In a world seemingly designed for extroverts, avoiding a birthday party, especially one’s own, can be quite the challenge, as one man in Kentucky, USA, found out. Kevin Berling had asked that his colleagues not throw him a birthday bash. They organised a bash, instead, at which Berling had a panic attack, following which he was censured for “stealing other co-workers’ joy”. This led to another panic attack, and Berling was fired.

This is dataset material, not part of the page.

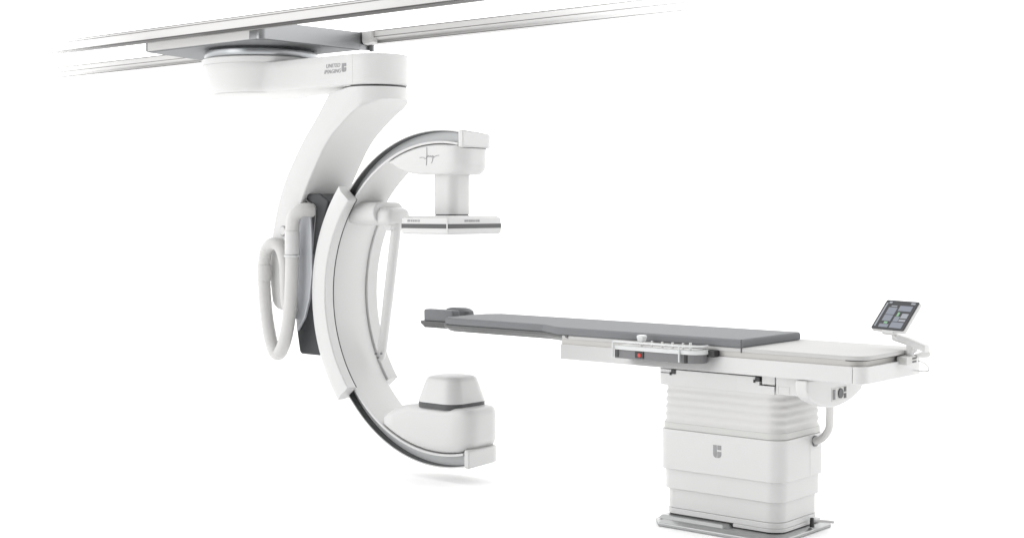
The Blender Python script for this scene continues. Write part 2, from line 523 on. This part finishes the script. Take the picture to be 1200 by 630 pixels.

Berling’s case is, of course, extreme, but introverts everywhere know what it’s like to be dismissed as “killjoys” and “wet blankets”. They understand how it feels to sweat bullets at a gathering they’ve been forced to attend and to attempt to edge their way towards the nearest exit only for the host to say those five dreaded words, “Let me introduce you to…”. Introverts believe that if hell had a tenth circle, it would most definitely consist of office events where they’re expected to “mingle” and make “small talk” with people they’d otherwise run 10 miles to avoid (which could be most people). Not for them the drunken revelry of New Year celebrations or the forced bonhomie of after-work drinks. Because hanging out with the chattering multitudes doesn’t recharge their batteries — it drains them completely. To be this way is not to be “joyless”, as extroverts believe. It is simply to have a different definition of joy. This could just as well be chilling on the couch with a glass of wine, Netflix and a cat, as doing tequila shots alone at a bar.
Here’s something that might bring introverts joy: Berling finally sued his company for wrongful termination and the jury awarded him $450,000 for “past, present and future mental pain and suffering, mental anguish, embarrassment, humiliation, mortification and loss of self-esteem”. An ending fit to be alone with.